200 years of agricultural heritage

On George Simpson’s wheat.

What does it mean to cultivate the land ? The First Foods include roots and berries, perennial crops that were sustainably harvested by the tribes in order that they produce again each year. What is replanting small bulbs for next year’s harvest but a form of cultivation ?

So we should be cautious about announcing the birth of agriculture in the Pacific Northwest with the arrival of the fur trade. The relationship between food and land and people here goes back much further.

There are certain kinds of agricultural food production, however, that we can specifically date. There were no cereal grains, no garden crops in the Pacific Northwest before 1808, when David Thompson planted a small garden at Kootenae House at the headwaters of the Columbia. His garden did not thrive, but the seeds were there.1 By 1817, the North West Company was growing pigs, cattle, potatoes, and a few vegetables at Fort George (Astoria), at a site chosen for its strategic importance over its fertile soil.

Then along came Sir George Simpson.

  1. Sir George Simpson on an inspection trip. Oregon Hist. Soc. Research Lib., Orhi 90421, OHQ 95.1

Simpson was the highest ranking officer in the Hudson’s Bay Company in North America. According to the Oregon Encyclopedia, Simpson was “a talented administrative martinet who … recognized the potential for the Columbia Department to turn a profit and spent the next two decades economizing and diversifying former North West Company holdings in the Oregon Country.”

The fur trade was in the business of resource extraction in the form of furs, not colonization through settlement. However, faced with the horrific expense of shipping (bad) food to the Columbia region from the east, Simpson tasked the posts with becoming self-sufficient. Grow your own, or do without.

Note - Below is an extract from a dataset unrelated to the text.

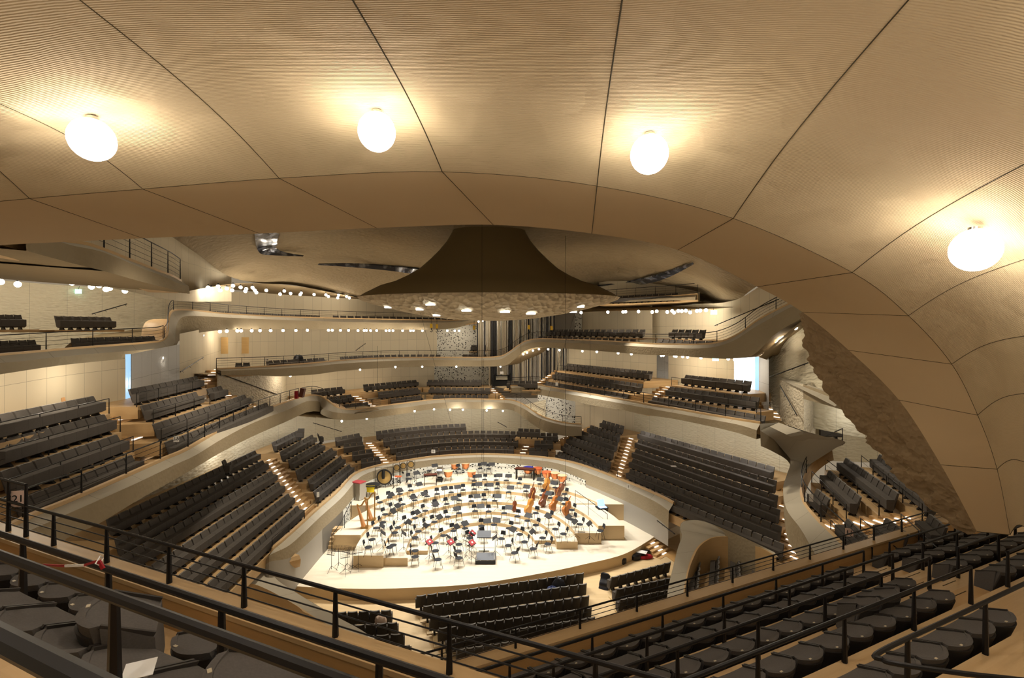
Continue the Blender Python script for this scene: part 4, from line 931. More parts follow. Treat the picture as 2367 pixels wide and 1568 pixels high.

He sent a bushel of wheat seed to Fort Vancouver in the fall of 1825, and McLoughlin distributed it to the Forts.

Every single version of Frenchtown I have ever read talks about “retired” traders. I prefer “former”. Simpson down-sized and out-sourced the staff of the forts. Instead of employing people to farm, he fired them and then sold them seed. Joe LaRocque was tending the Hudson’s Bay herds near Umapine in 1822. But he didn’t build a cabin at Frenchtown in 1824 so that he could have a little “pied-à-terre” in the country. He was setting up to farm, and sell the food back to the Fort.

Joe Laroque was still living at Frenchtown in 1858, when Theodore Kolecki drew maps of the Walla Walla valley for Col. George Wright’s expedition to punish the Coeur d’Alene. Those maps show the location of several of the Frenchtown farms, with little hash marks indicating cultivation. Zoom in and take a look.

Two hundred years of agricultural heritage. The wheat cultivation that carpets Eastern Washington started at two hundred years ago at Frenchtown.

This post was written for Frenchtown Historical Foundation by Sarah Hurlburt.

  1. The only grains native to the Western Hemisphere are maize, wild rice, and quinoa. Much of the information about the history of cereal grains in the Pacific Northwest, and about George Simpson’s wheat in particular is drawn from Harvest Heritage : Agricultural Origins and Heirloom Crops of the Pacific Northwest by Richard D. Scheuerman and Alexander C. McGregor, Washington State University Press, 2013.